Ik kijk en schrik. Dan wend ik me weer tot het beeldscherm. Negen hoofden staren me breed grijnzend aan. Super alert en gefocust ineens. Ik draai me naar mijn dochter maar die is al weg. Naar haar eigen kamer, naar haar eigen les, naar de hoogleraar Klinische Psychologie die heel kalm, in keurig driedelig pak, met perfect matchende Van Bommel-schoenen, het online-college verzorgt.

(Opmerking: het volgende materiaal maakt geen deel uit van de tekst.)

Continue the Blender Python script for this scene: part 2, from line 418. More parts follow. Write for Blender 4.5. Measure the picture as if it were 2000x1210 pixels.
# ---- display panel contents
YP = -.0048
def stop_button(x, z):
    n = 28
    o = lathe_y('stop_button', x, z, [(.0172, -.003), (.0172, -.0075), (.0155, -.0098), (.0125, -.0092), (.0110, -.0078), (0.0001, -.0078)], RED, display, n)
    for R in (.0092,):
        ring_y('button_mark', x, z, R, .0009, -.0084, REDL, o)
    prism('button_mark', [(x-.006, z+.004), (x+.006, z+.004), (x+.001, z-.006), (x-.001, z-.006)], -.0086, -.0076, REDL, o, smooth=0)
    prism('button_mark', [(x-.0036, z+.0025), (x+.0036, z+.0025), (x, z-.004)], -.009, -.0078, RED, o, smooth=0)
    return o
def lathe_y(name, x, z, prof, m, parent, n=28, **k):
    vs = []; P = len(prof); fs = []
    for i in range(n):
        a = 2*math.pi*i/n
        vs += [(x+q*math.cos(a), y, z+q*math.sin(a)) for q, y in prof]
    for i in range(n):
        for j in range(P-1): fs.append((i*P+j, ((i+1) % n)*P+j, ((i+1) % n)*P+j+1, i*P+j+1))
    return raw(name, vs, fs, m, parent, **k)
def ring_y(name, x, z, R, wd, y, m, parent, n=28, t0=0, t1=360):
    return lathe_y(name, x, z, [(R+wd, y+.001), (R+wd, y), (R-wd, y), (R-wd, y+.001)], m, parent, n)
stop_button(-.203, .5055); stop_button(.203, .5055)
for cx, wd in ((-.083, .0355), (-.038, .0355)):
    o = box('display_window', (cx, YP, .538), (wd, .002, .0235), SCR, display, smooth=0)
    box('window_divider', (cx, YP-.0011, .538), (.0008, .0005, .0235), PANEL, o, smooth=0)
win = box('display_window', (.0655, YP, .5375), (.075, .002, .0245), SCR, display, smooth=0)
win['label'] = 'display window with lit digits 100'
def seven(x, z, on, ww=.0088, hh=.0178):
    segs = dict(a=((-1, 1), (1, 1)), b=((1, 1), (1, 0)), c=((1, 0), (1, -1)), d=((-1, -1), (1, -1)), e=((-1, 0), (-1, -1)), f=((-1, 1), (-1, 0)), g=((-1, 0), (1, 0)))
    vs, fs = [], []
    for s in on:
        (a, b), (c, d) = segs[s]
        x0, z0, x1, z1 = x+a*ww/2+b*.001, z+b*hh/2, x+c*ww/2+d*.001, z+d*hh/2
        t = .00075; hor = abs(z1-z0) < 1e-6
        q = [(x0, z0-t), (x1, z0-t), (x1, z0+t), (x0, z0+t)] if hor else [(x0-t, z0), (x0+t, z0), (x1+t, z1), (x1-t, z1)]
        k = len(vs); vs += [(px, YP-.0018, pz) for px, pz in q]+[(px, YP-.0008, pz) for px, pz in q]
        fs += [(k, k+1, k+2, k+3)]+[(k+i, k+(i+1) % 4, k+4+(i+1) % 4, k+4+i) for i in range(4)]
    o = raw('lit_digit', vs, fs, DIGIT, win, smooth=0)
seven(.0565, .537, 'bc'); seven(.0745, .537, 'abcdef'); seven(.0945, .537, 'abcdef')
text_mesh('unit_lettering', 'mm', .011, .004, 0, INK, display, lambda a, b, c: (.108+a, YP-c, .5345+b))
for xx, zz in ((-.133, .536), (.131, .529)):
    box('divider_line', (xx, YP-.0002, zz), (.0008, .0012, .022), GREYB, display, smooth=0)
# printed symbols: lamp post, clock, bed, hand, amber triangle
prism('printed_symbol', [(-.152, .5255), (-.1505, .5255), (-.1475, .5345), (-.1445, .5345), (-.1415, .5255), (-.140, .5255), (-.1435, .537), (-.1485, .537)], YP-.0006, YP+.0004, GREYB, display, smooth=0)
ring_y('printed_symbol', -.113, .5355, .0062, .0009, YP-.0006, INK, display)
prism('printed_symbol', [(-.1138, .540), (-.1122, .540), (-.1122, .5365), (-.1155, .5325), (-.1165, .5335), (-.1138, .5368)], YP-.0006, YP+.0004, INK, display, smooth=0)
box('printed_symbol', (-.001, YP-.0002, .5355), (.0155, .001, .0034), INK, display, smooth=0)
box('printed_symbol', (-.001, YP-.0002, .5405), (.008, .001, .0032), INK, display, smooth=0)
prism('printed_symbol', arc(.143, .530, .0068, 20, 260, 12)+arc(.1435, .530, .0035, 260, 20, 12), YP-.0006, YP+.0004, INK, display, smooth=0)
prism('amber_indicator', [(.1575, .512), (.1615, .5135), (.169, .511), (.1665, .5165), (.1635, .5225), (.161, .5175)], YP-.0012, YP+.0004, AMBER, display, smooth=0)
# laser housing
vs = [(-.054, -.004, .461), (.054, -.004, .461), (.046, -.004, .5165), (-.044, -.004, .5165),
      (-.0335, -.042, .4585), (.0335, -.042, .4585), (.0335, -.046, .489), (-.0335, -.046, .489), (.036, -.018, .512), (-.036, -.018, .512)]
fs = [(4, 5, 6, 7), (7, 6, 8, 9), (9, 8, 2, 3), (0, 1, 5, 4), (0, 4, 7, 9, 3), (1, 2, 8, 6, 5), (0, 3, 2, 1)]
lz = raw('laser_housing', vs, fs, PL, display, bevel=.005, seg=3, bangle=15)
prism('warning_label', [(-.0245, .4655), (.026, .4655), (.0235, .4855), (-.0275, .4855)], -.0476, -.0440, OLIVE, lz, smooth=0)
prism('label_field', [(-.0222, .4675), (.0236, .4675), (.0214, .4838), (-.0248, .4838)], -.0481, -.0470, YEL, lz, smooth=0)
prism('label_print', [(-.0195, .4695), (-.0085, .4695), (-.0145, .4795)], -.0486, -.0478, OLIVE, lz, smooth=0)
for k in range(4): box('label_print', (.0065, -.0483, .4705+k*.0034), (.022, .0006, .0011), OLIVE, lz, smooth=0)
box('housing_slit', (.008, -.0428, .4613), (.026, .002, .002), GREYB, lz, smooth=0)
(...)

Ik sluit de les af, stap in de auto en race naar de teststraat. Met sloffen. Niemand die het ziet.
24 november 2020
Yoga in de boomgaard (1)
Ik fiets over het smalle landelijke weggetje. De wijde pijpen van mijn Thaise broek wapperen vervaarlijk dicht langs mijn open kettingkast. Met mijn ene hand sjor ik de stof omhoog en met de andere hand houd ik mijn homemade geweven Thaise tas voorop het fietsrekje op zijn plek. Het is coronatijd en mooi weer en we hebben outside-yoga.
Ik was echt op tijd opgestaan maar, zoals mij niet vreemd, toch weer net te laat vertrokken. Natuurlijk is de weg net wat langer dan ik had ingeschat. Dus trap ik me in het zweet naar het doodlopende einde van dit idyllische weggetje waar boomgaard, yogajuf en inmiddels vast alle andere deelnemers op me liggen te wachten.
De hectiek begint deze ochtend eigenlijk wanneer ik op mijn fiets wil stappen maar deze met twee hangsloten aan de boom geketend blijkt. Actie van mijn man, die de onlangs op camera gesignaleerde dieven in de wijk te slim af wil zijn. Foeterend zoek ik de sleuteltjes, waarbij ik mijn huissleutel ergens neerleg en die vervolgens ook niet meer kan vinden.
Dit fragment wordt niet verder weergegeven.